> **OBJECTIVE**
Return the entries below in their exact form, leaving the pictures out.

┌──

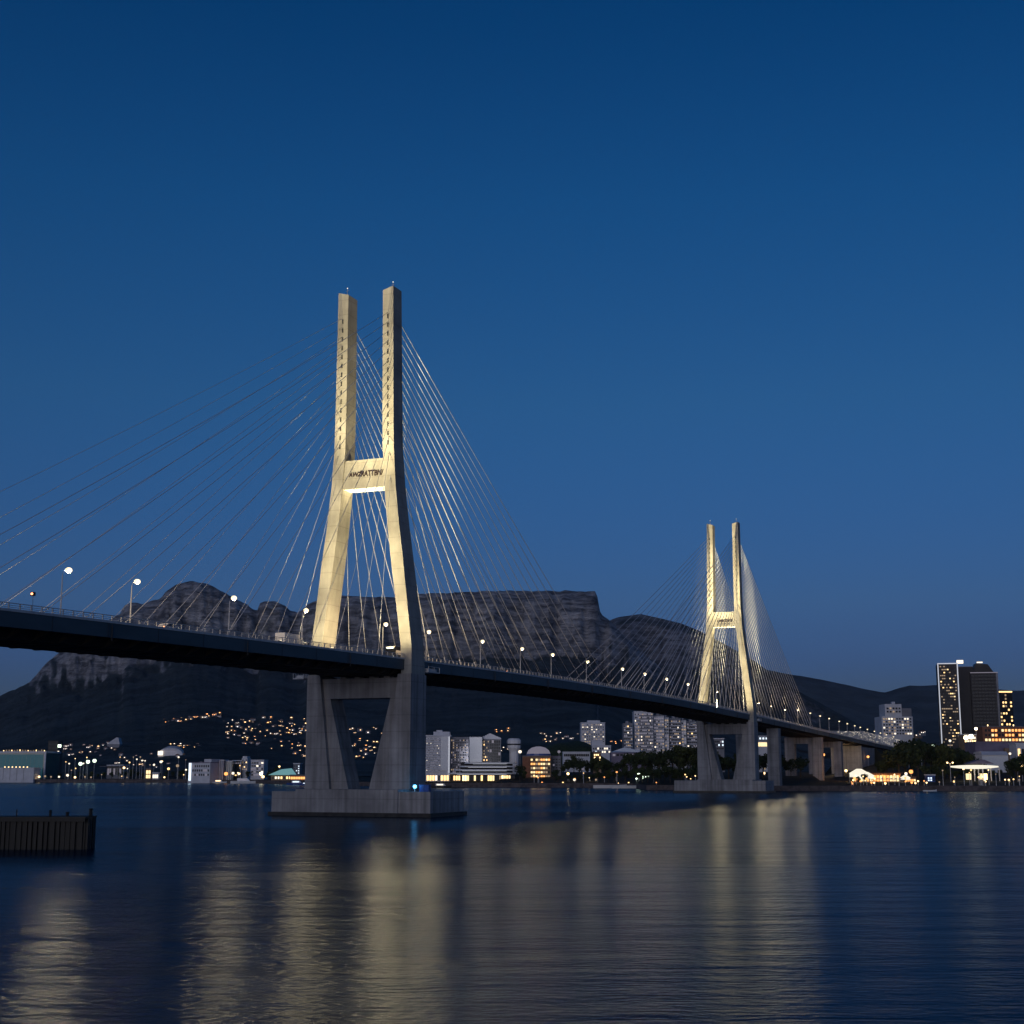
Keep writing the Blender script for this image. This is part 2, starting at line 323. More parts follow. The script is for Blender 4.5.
sweep(mb,[(HW,0),(HW,-2.4),(HW-.7,-2.4),(HW-.7,-1.0),(-HW+.7,-1.0),(-HW+.7,-2.4),(-HW,-2.4),(-HW,0)],ss)
for s in range(S0+2,S1,14):
    for g in (1,-1):
        z=dz(s); mb.box(s,s+.12,-g*HW-.04,-g*HW+.04,z-2.4,z-.02,1)
        if (s//14)%3==0: mb.tube([(s+1,-g*(HW+.12),z-.3),(s+1,-g*(HW+.12),z-3.0)],.1,5,1)
deck=mb.build('deck',[M['deck'],M['dark']],bridge)
light('POINT',(700,0,dz(700)-7),12000,(1,.7,.38),bridge,radius=.6,name='under_deck_lamp')
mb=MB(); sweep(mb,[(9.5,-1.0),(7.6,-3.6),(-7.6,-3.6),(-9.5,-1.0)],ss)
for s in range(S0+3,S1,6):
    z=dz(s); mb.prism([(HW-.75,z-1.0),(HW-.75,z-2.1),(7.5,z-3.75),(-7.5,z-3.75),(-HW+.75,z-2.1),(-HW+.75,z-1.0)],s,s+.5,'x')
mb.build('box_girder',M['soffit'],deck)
mb=MB(); sweep(mb,[(HW-.9,.04),(HW-.9,.02),(-HW+.9,.02),(-HW+.9,.04)],ss)
for t in (-4.5,4.5):
    for s in range(S0,S1-10,12):
        mb.face([(s,-t-.08,dz(s)+.05),(s+4,-t-.08,dz(s+4)+.05),(s+4,-t+.08,dz(s+4)+.05),(s,-t+.08,dz(s)+.05)],1)
mb.build('road_surface',[M['asphalt'],M['mark']],deck)
for sg in (1,-1):
    mb=MB()
    a=sg*(HW-.05)
    for z0,z1,tt in ((0.0,.42,.16),(.60,.68,.05),(.9,.97,.05),(1.22,1.34,.08)):
        sweep(mb,[(a+tt,z1),(a+tt,z0),(a-tt,z0),(a-tt,z1)],ss)
    s=S0
    while s<S1: mb.box(s-.09,s+.09,-a-.09,-a+.09,dz(s),dz(s)+1.3); s+=2.5
    # wire mesh infill behind the rails
    mb.build('railing',M['rail'],deck)
# pylons
LEG=[(30.,11.4,14.1,3.9),(40,10.9,13.8,3.45),(50,9.6,12.6,3.3),(61,8.0,11.3,3.1),(70,6.9,10.1,2.95),(80,5.9,9.0,2.8),(90,5.25,8.35,2.6),(100,5.1,8.2,2.55),(131,4.95,7.85,2.4)]
def pylon(s0,lean):
    base=MB()
    # lower frame: tapering columns, set-back raking struts and a cross-head
    for g in (1,-1):
        poly=[(g*14.1,6.2),(g*14.1,33.4),(g*10.6,33.4),(g*7.3,6.2)]
        base.prism([(-t,z) for t,z in poly],s0-4.3,s0+4.3,'x')
        poly=[(g*8.3,6.2),(g*2.8,6.2),(g*8.2,27.8),(g*8.2,32.6),(g*11,32.6)]
        base.prism([(-t,z) for t,z in poly],s0-3.2,s0+3.2,'x')
    base.box(s0-3.2,s0+3.2,-8.2,8.2,27.8,32.6)
    for t in (-6,-2,2,6): base.box(s0-1,s0+1,-t-.8,-t+.8,32.6,33.6)
    p=base.build('pylon',M['pier'],bridge)
    for g in (1,-1):
        mb=MB(); rings=[]
        for z,a,b,h in LEG:
            a,b=g*a,g*b; c=.28
            ln=lean*max(0,(z-35)/96); a+=ln; b+=ln; q=[(s0-h,a),(s0-h,b),(s0+h,b),(s0+h,a)]
            rings.append([(x,-t,z+(.8 if (z>130 and abs(t-ln)>6.5) else 0)) for x,t in q])
        mb.loft(rings)
        # anchor recess sleeves where the stays leave the leg
        for k in range(15):
            zz=92+k*2.35; tm=g*(interp(zz,[(r[0],(r[1]+r[2])/2) for r in LEG]))+lean*(zz-35)/96; hh=interp(zz,[(r[0],r[3]) for r in LEG])
            for e in (-1,1): mb.box(s0+e*hh-.12,s0+e*hh+.12,-tm-.17,-tm+.17,zz-1.1-.5*1,zz-.5,1)
        mb.build('leg',[M['conc'],M['dark']],p)
        mb=MB(); mb.tube([(s0,-g*6.6-lean,131.3),(s0,-g*6.6-lean,133.6)],.08,5); mb.tube([(s0,-g*6.6-lean-.5,133),(s0,-g*6.6-lean+.5,133)],.05,4); ant=mb.build('antenna',M['rail'],p)
        mb=MB(); mb.ball((s0,-g*6.6-lean,133.7),.14); mb.build('beacon',M['e_white'],p)
    mb=MB(); k_=lean*.5; mb.prism([(-6.3-k_,79.9),(6.3-k_,79.9),(5.3-k_,87.2),(-5.3-k_,87.2)],s0-2.3,s0+2.3,'x'); mb.build('crossbeam',M['conc'],p)
    mb=MB(); xl=-20.0 if s0==0 else -24.5; mb.box(s0-9.6,s0+9.6,-22.0 if s0==0 else -20,-xl,.9,5.7); mb.box(s0-10.1,s0+10.1,-13.9,13.2,.9,6.2); mb.build('pile_cap',M['pier'],p)
    mb=MB(); mb.box(s0-10.4,s0+10.4,(-22.5 if s0==0 else -20.5),-xl+.5,-3,.9); mb.build('fender',M['wet'],p)
    # maintenance platforms hung beside the leg tops
    for (a,b,t0,t1,zz) in ((4.5,11,11.5,14.6,34.2),(-6,-3.5,-17.2,-14.2,32.6)):
        mb=MB(); mb.box(s0+a,s0+b,-t1,-t0,zz,zz+.3)
        for x in (a,(a+b)/2,b-.1):
            for t in (t0,t1-.1): mb.box(s0+x,s0+x+.1,-t-.1,-t,zz+.3,zz+1.5)
        mb.box(s0+a,s0+b,-t1,-t1+.08,zz+1.4,zz+1.5); mb.box(s0+a,s0+b,-t0-.08,-t0,zz+1.4,zz+1.5); mb.box(s0+a+1,s0+b-1,-t1+.4,-t0-.4,zz+.3,zz+1.0)
        mb.build('platform',M['rail'],p)
    return p
P_1=pylon(0,-1.05); P_2=pylon(377,.75)
def lettering(p,s,txt,size,shear,z,t0,name='lettering',sx=1.):
    c=bpy.data.curves.new(name,'FONT'); c.body=txt; c.size=size; c.extrude=.05; c.shear=shear; c.align_x='CENTER'; c.space_character=.95; c.offset=.06
    c.resolution_u=3; q=bpy.data.objects.new('tmp',c); col.objects.link(q); bpy.context.view_layer.update()
    me=bpy.data.meshes.new_from_object(q.evaluated_get(bpy.context.evaluated_depsgraph_get())); bpy.data.objects.remove(q)
    me.materials.clear(); me.materials.append(M['letter']); o=link(name,me,p)
    # text faces back along -x of the bridge: reading direction is +t = local -y
    o.rotation_euler=(R(90),0,R(-90)); o.location=(s-2.36,-t0,z); o.scale=(sx,1,1)
lettering(P_1,0,"AWZ/",1.5,.15,83.0,-2.9)
lettering(P_1,0,"'RATTBN/",2.0,.1,82.9,1.5,sx=.78)
lettering(P_2,377,"Leudtena",2.6,.45,82.3,.6,sx=.85)
mb=MB(); mb.box(374.6,374.66,-3.5,3.8,81.3,81.5); mb.build('lettering',M['letter'],P_2)
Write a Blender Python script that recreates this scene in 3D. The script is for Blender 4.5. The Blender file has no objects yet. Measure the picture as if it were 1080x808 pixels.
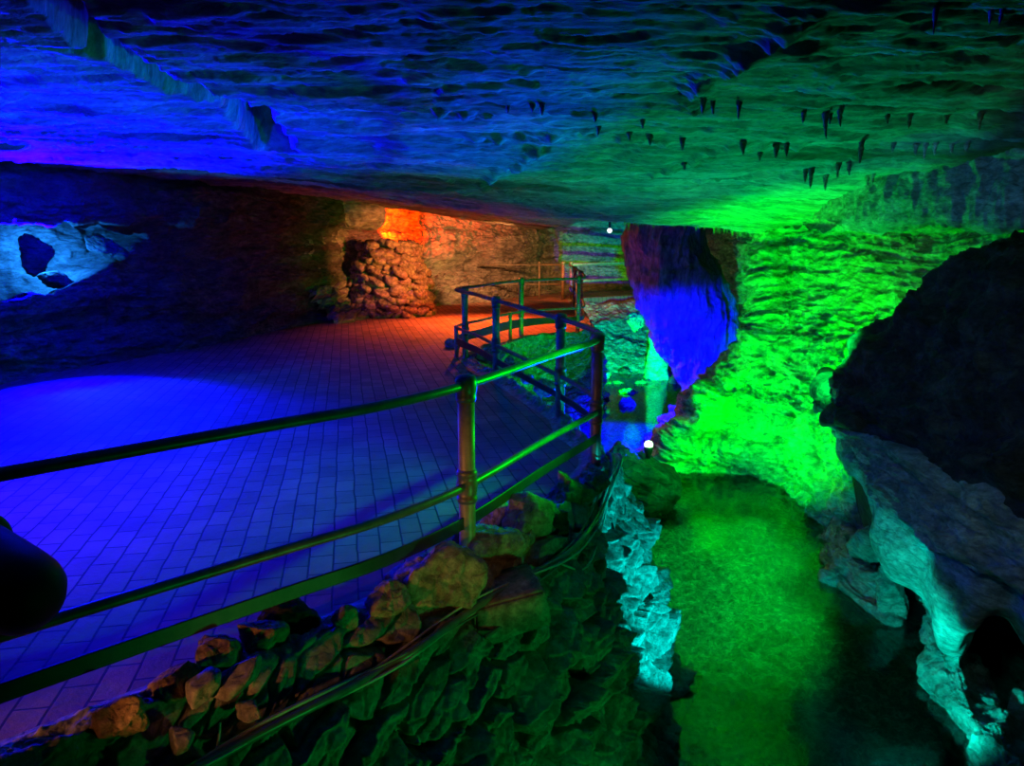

└──

> **TASK RESPONSE**
Keep writing the Blender script for this image. This is part 2, starting at line 323. More parts follow. The script is for Blender 4.5.
sweep(mb,[(HW,0),(HW,-2.4),(HW-.7,-2.4),(HW-.7,-1.0),(-HW+.7,-1.0),(-HW+.7,-2.4),(-HW,-2.4),(-HW,0)],ss)
for s in range(S0+2,S1,14):
    for g in (1,-1):
        z=dz(s); mb.box(s,s+.12,-g*HW-.04,-g*HW+.04,z-2.4,z-.02,1)
        if (s//14)%3==0: mb.tube([(s+1,-g*(HW+.12),z-.3),(s+1,-g*(HW+.12),z-3.0)],.1,5,1)
deck=mb.build('deck',[M['deck'],M['dark']],bridge)
light('POINT',(700,0,dz(700)-7),12000,(1,.7,.38),bridge,radius=.6,name='under_deck_lamp')
mb=MB(); sweep(mb,[(9.5,-1.0),(7.6,-3.6),(-7.6,-3.6),(-9.5,-1.0)],ss)
for s in range(S0+3,S1,6):
    z=dz(s); mb.prism([(HW-.75,z-1.0),(HW-.75,z-2.1),(7.5,z-3.75),(-7.5,z-3.75),(-HW+.75,z-2.1),(-HW+.75,z-1.0)],s,s+.5,'x')
mb.build('box_girder',M['soffit'],deck)
mb=MB(); sweep(mb,[(HW-.9,.04),(HW-.9,.02),(-HW+.9,.02),(-HW+.9,.04)],ss)
for t in (-4.5,4.5):
    for s in range(S0,S1-10,12):
        mb.face([(s,-t-.08,dz(s)+.05),(s+4,-t-.08,dz(s+4)+.05),(s+4,-t+.08,dz(s+4)+.05),(s,-t+.08,dz(s)+.05)],1)
mb.build('road_surface',[M['asphalt'],M['mark']],deck)
for sg in (1,-1):
    mb=MB()
    a=sg*(HW-.05)
    for z0,z1,tt in ((0.0,.42,.16),(.60,.68,.05),(.9,.97,.05),(1.22,1.34,.08)):
        sweep(mb,[(a+tt,z1),(a+tt,z0),(a-tt,z0),(a-tt,z1)],ss)
    s=S0
    while s<S1: mb.box(s-.09,s+.09,-a-.09,-a+.09,dz(s),dz(s)+1.3); s+=2.5
    # wire mesh infill behind the rails
    mb.build('railing',M['rail'],deck)
# pylons
LEG=[(30.,11.4,14.1,3.9),(40,10.9,13.8,3.45),(50,9.6,12.6,3.3),(61,8.0,11.3,3.1),(70,6.9,10.1,2.95),(80,5.9,9.0,2.8),(90,5.25,8.35,2.6),(100,5.1,8.2,2.55),(131,4.95,7.85,2.4)]
def pylon(s0,lean):
    base=MB()
    # lower frame: tapering columns, set-back raking struts and a cross-head
    for g in (1,-1):
        poly=[(g*14.1,6.2),(g*14.1,33.4),(g*10.6,33.4),(g*7.3,6.2)]
        base.prism([(-t,z) for t,z in poly],s0-4.3,s0+4.3,'x')
        poly=[(g*8.3,6.2),(g*2.8,6.2),(g*8.2,27.8),(g*8.2,32.6),(g*11,32.6)]
        base.prism([(-t,z) for t,z in poly],s0-3.2,s0+3.2,'x')
    base.box(s0-3.2,s0+3.2,-8.2,8.2,27.8,32.6)
    for t in (-6,-2,2,6): base.box(s0-1,s0+1,-t-.8,-t+.8,32.6,33.6)
    p=base.build('pylon',M['pier'],bridge)
    for g in (1,-1):
        mb=MB(); rings=[]
        for z,a,b,h in LEG:
            a,b=g*a,g*b; c=.28
            ln=lean*max(0,(z-35)/96); a+=ln; b+=ln; q=[(s0-h,a),(s0-h,b),(s0+h,b),(s0+h,a)]
            rings.append([(x,-t,z+(.8 if (z>130 and abs(t-ln)>6.5) else 0)) for x,t in q])
        mb.loft(rings)
        # anchor recess sleeves where the stays leave the leg
        for k in range(15):
            zz=92+k*2.35; tm=g*(interp(zz,[(r[0],(r[1]+r[2])/2) for r in LEG]))+lean*(zz-35)/96; hh=interp(zz,[(r[0],r[3]) for r in LEG])
            for e in (-1,1): mb.box(s0+e*hh-.12,s0+e*hh+.12,-tm-.17,-tm+.17,zz-1.1-.5*1,zz-.5,1)
        mb.build('leg',[M['conc'],M['dark']],p)
        mb=MB(); mb.tube([(s0,-g*6.6-lean,131.3),(s0,-g*6.6-lean,133.6)],.08,5); mb.tube([(s0,-g*6.6-lean-.5,133),(s0,-g*6.6-lean+.5,133)],.05,4); ant=mb.build('antenna',M['rail'],p)
        mb=MB(); mb.ball((s0,-g*6.6-lean,133.7),.14); mb.build('beacon',M['e_white'],p)
    mb=MB(); k_=lean*.5; mb.prism([(-6.3-k_,79.9),(6.3-k_,79.9),(5.3-k_,87.2),(-5.3-k_,87.2)],s0-2.3,s0+2.3,'x'); mb.build('crossbeam',M['conc'],p)
    mb=MB(); xl=-20.0 if s0==0 else -24.5; mb.box(s0-9.6,s0+9.6,-22.0 if s0==0 else -20,-xl,.9,5.7); mb.box(s0-10.1,s0+10.1,-13.9,13.2,.9,6.2); mb.build('pile_cap',M['pier'],p)
    mb=MB(); mb.box(s0-10.4,s0+10.4,(-22.5 if s0==0 else -20.5),-xl+.5,-3,.9); mb.build('fender',M['wet'],p)
    # maintenance platforms hung beside the leg tops
    for (a,b,t0,t1,zz) in ((4.5,11,11.5,14.6,34.2),(-6,-3.5,-17.2,-14.2,32.6)):
        mb=MB(); mb.box(s0+a,s0+b,-t1,-t0,zz,zz+.3)
        for x in (a,(a+b)/2,b-.1):
            for t in (t0,t1-.1): mb.box(s0+x,s0+x+.1,-t-.1,-t,zz+.3,zz+1.5)
        mb.box(s0+a,s0+b,-t1,-t1+.08,zz+1.4,zz+1.5); mb.box(s0+a,s0+b,-t0-.08,-t0,zz+1.4,zz+1.5); mb.box(s0+a+1,s0+b-1,-t1+.4,-t0-.4,zz+.3,zz+1.0)
        mb.build('platform',M['rail'],p)
    return p
P_1=pylon(0,-1.05); P_2=pylon(377,.75)
def lettering(p,s,txt,size,shear,z,t0,name='lettering',sx=1.):
    c=bpy.data.curves.new(name,'FONT'); c.body=txt; c.size=size; c.extrude=.05; c.shear=shear; c.align_x='CENTER'; c.space_character=.95; c.offset=.06
    c.resolution_u=3; q=bpy.data.objects.new('tmp',c); col.objects.link(q); bpy.context.view_layer.update()
    me=bpy.data.meshes.new_from_object(q.evaluated_get(bpy.context.evaluated_depsgraph_get())); bpy.data.objects.remove(q)
    me.materials.clear(); me.materials.append(M['letter']); o=link(name,me,p)
    # text faces back along -x of the bridge: reading direction is +t = local -y
    o.rotation_euler=(R(90),0,R(-90)); o.location=(s-2.36,-t0,z); o.scale=(sx,1,1)
lettering(P_1,0,"AWZ/",1.5,.15,83.0,-2.9)
lettering(P_1,0,"'RATTBN/",2.0,.1,82.9,1.5,sx=.78)
lettering(P_2,377,"Leudtena",2.6,.45,82.3,.6,sx=.85)
mb=MB(); mb.box(374.6,374.66,-3.5,3.8,81.3,81.5); mb.build('lettering',M['letter'],P_2)
Write a Blender Python script that recreates this scene in 3D. The script is for Blender 4.5. The Blender file has no objects yet. Measure the picture as if it were 1080x808 pixels.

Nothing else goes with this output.